Recursive Distillation for Open-Set Distributed Robot Localization
Kenta Tsukahara, Kanji Tanaka
TL;DR
This work tackles open-world self-localization for distributed robots where annotated training data is unavailable. It introduces data-free recursive distillation (DFRD), which reconstructs a pseudo-training dataset $D=\{(x,y)\}$ from a teacher model using a trainable synthesizer $g$ and uses it to train a student without accessing original data. The approach relies on a minimal assumption that the teacher's self-localization model can be used as a communication channel for knowledge transfer and employs a ranking-function as a generic teacher model, with sampling controlled by oracle/random mixes and regularized by the reciprocal-rank feature. Experiments on the NCLT dataset demonstrate robust, privacy-preserving continual learning across 10 seasons with a 100-place grid, showing that the open-set KT pipeline remains effective as the teacher set grows.
Abstract
A typical assumption in state-of-the-art self-localization models is that an annotated training dataset is available for the target workspace.
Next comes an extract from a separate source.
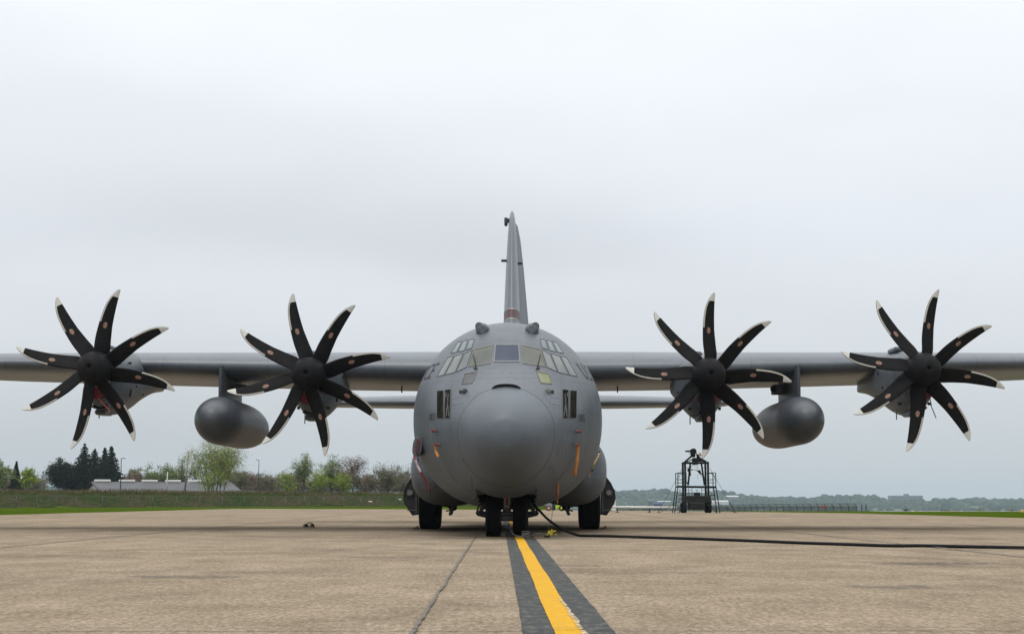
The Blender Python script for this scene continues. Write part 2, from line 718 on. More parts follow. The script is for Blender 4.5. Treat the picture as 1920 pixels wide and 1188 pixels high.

However, this is not necessarily true when a robot travels around the general open world. This work introduces a novel training scheme for open-world distributed robot systems. In our scheme, a robot (``student") can ask the other robots it meets at unfamiliar places (``teachers") for guidance. Specifically, a pseudo-training dataset is reconstructed from the teacher model and then used for continual learning of the student model under domain, class, and vocabulary incremental setup. Unlike typical knowledge transfer schemes, our scheme introduces only minimal assumptions on the teacher model, so that it can handle various types of open-set teachers, including those uncooperative, untrainable (e.g., image retrieval engines), or black-box teachers (i.e., data privacy). In this paper, we investigate a ranking function as an instance of such generic models, using a challenging data-free recursive distillation scenario, where a student once trained can recursively join the next-generation open teacher set.